"42nd Street" (Lloyd Bacon e Busby Berkeley, 1933) e a instituição de um estilo coreográfico especificamente fílmico

29 Setembro 2015, 14:00 Mário Jorge Torres Silva

Conclusão do visionamento comentado de 42nd Street (Lloyd Bacon e Busby Berkeley, 1933): a construção a par e passo do espectáculo musical, com a noção clara de palco e de profundidade de campo; a progressiva solidão do encenador, figura condutora do espectáculo e metáfora radical do criador isolado no seu próprio mundo; a alternância das peripécias cómicas com fortes, embora subtis, remissões para o mundo complexo das dificuldades trazidas pela Grande Depressão, no auge da visibilidade em 1933; a relevância da diferente escala de planos nos esboços sucessivos de campo/contracampo; a escassez dos números musicais remetidos, ainda para mais, para o final climáctico como razão para considerar o filme o mais integrado dos backstage musicals da Warner Bros, neste período de glória que medeia entre 1933 e 1935; a função fulcral do número "42nd Street", não apenas pela coincidência titular, mas também por um espécie de simulacro do real, integrando a dança numa reconstituição aparente do quotidiano de uma rua de Nova Iorque, com cenas de violência e morte, enquadradas na fantasia coreográfica, concebida em termos de apoteose final; os efeitos de limitação de palco em "Shuffle off to Buffalo"; o número "Young and Healthy" claramente entre as verosimilhanças do palco e as pirotecnias típicas do estilo Berkeley com os picados verticais ou os vertiginosos travellings entre as pernas das bailarinas; a obrigatoriedade de uma assinatura dual pela diferença estilística entre os números musicais, especificamente fílmica, em que a câmara coreografa e delimita o olhar, e a acção ficcional entre o cómico e o trágico, da responsabilidade de Lloyd Bacon.
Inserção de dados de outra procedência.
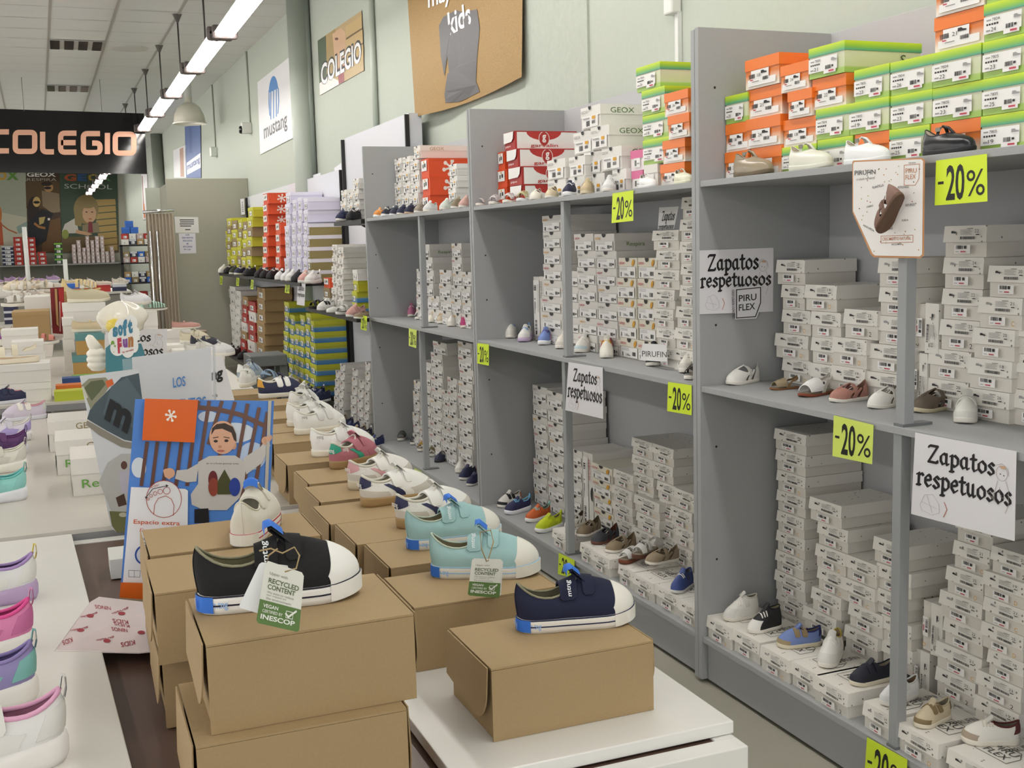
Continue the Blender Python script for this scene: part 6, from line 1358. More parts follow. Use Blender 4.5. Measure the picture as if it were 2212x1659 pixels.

Breve visionamento comentado do número musical "Pettin' in the Park", de The Golddiggers of 1933 (Mervyn LeRoy, Busby Berkeley), o terceiro "volume" de uma possível trilogia do anos de 33: o desafio à censura pela nudez desafiante, representação da autoridade sobre patins ou inclusão do casal negro, bem como do amor na terceira idade; vestígios de pedofilia na figuração da criança, interpretada por um anão, que se confronta com as pernas e os corpos das bailarinas; o arrojo do final do número em que as mulheres se encontram envoltas em armaduras, uma espécie de cinto de castidade, que os homens "abrem" com um abre-latas fornecido pela azougada criança.